Importantly, the correction remained well above the origin of Wave 1, preserving the integrity of the broader bullish cycle. That is a key structural requirement for a valid Elliott Wave continuation pattern.
Now attention shifts toward what could become the most powerful phase of the entire cycle: Wave 3.
Wave 3 is typically the strongest and most sustained phase in Elliott Wave theory. It is characterized by accelerating momentum, increasing institutional participation, and broad recognition that the prior correction has completed. In semiconductor capital equipment cycles, Wave 3 phases can become especially powerful because they often align with multi-year capital expenditure supercycles.
For LRCX, the first major Fibonacci projection for Wave 3 comes from the 1.618 extension, targeting approximately 523.
1.618
The 523 level represents the standard expectation for a strong Wave 3 advance relative to the size of Wave 1. Reaching this target would likely require sustained semiconductor capital spending, continued AI infrastructure expansion, and ongoing investment in advanced chip manufacturing technologies.

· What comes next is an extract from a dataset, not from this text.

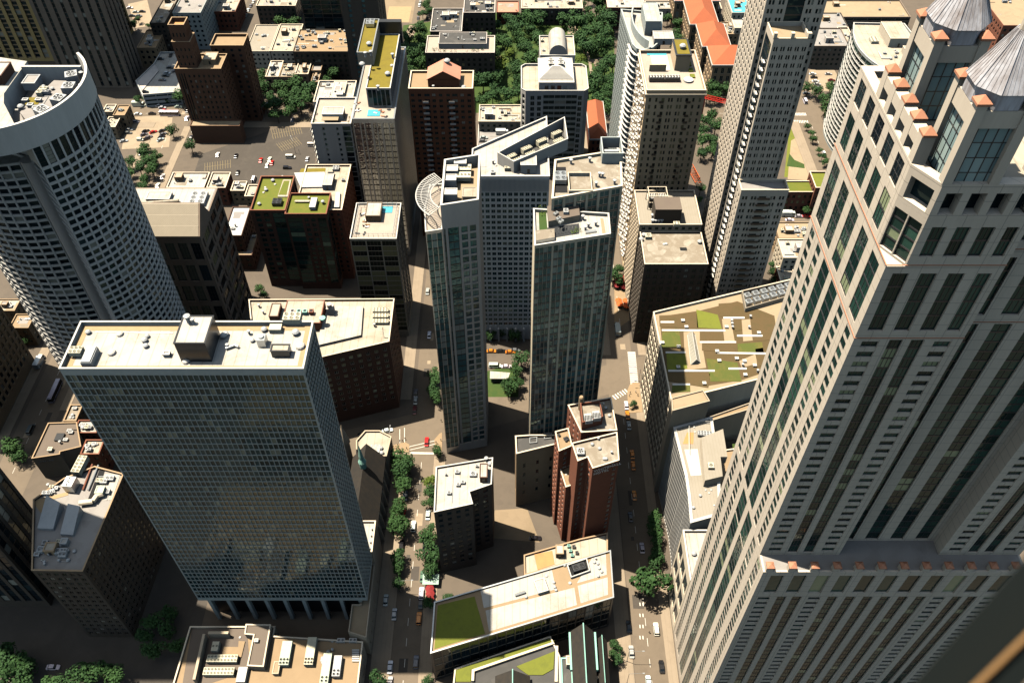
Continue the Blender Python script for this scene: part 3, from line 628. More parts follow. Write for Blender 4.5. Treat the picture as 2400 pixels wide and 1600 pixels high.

One of the most important structural drivers for Lam Research is the increasing complexity of semiconductor fabrication. As chips move toward smaller process nodes and more advanced architectures, the equipment required to manufacture them becomes significantly more sophisticated. This directly benefits companies like LRCX, which provide critical etching, deposition, and wafer processing technologies.
However, if the semiconductor cycle strengthens further and capital expenditure accelerates beyond baseline expectations, the Wave 3 structure could extend significantly higher.
The more aggressive projection comes from the 2.618 Fibonacci extension, which targets approximately 726.
2.618
The 726 level represents a full-scale extended Wave 3 scenario. These types of moves typically occur during strong semiconductor supercycles when demand for advanced chips, AI accelerators, and memory technologies drives sustained investment across the entire fabrication ecosystem.
Lam Research is particularly well-positioned for this environment because it operates upstream in the semiconductor supply chain. Rather than relying on end-user demand for finished electronics, LRCX benefits directly from capital investment decisions made by major foundries and memory manufacturers. When those companies expand capacity, Lam Research is a primary beneficiary.
Technically, the structure remains constructive as long as LRCX holds above the broader Wave 2 support zone near 195–200. That level now serves as the key structural foundation for the bullish interpretation. Pullbacks that remain above higher support levels would likely be viewed as consolidation within a developing Wave 3 rather than a breakdown in trend structure.
The roadmap for LRCX is becoming increasingly clear:
Wave 1: 54 → 257
Wave 2: 257 → ~195–295 (complex correction)
Wave 3 targets:
1.618 extension: ~523
2.618 extension: ~726
In summary, Lam Research appears to be transitioning from a completed corrective phase into a potentially powerful Wave 3 expansion. With strong exposure to semiconductor capital equipment, AI infrastructure buildouts, and advanced manufacturing cycles, the stock has the technical and fundamental foundation to support significantly higher Fibonacci extension targets if the broader semiconductor cycle continues to strengthen over time.